Article

Why do firms issue green bonds?

Shema Mitali, Julien Daubanes et Jean-Charles Rochet

Résumé

Corporate green bond announcements generate positive abnormal stock returns. We suggest this might be because managers use green bonds to signal the profitability of the climate-friendly projects they finance. First, we build a signaling model of green bond issuance. It predicts that firms’ incentives to decarbonize are amplified by the interest of their managers in their stock price. Second, we provide supporting empirical evidence, using cross-country variations in effective carbon prices, and cross-industry differences in the stock-price sensitivity of managers’ compensation.
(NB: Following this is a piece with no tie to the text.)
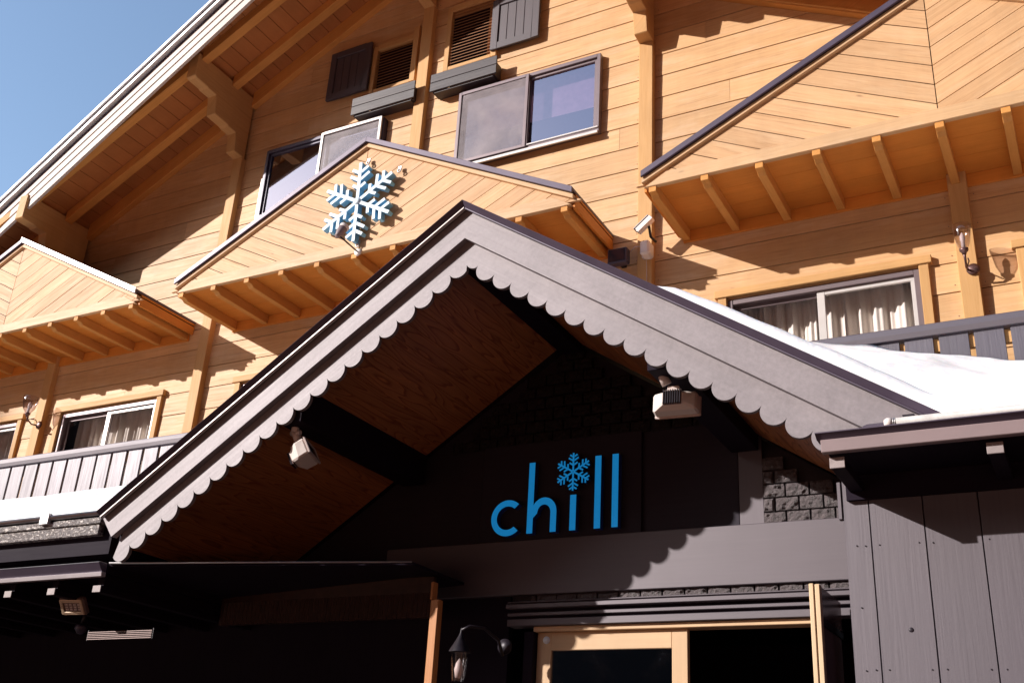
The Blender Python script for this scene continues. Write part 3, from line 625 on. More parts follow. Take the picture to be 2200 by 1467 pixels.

Our results suggest that green bonds are not substitutes for but rather complements to carbon pricing.

Mots-clés

green bonds, green finance, climate policy, carbon pricing, managerial incentives;

Codes JEL

  • D53: Financial Markets
  • H23: Externalities • Redistributive Effects • Environmental Taxes and Subsidies
  • G14: Information and Market Efficiency • Event Studies • Insider Trading
  • Q54: Climate • Natural Disasters • Global Warming

Référence

Shema Mitali, Julien Daubanes et Jean-Charles Rochet, « Why do firms issue green bonds? », The Energy Journal, 2025, p. 1–22.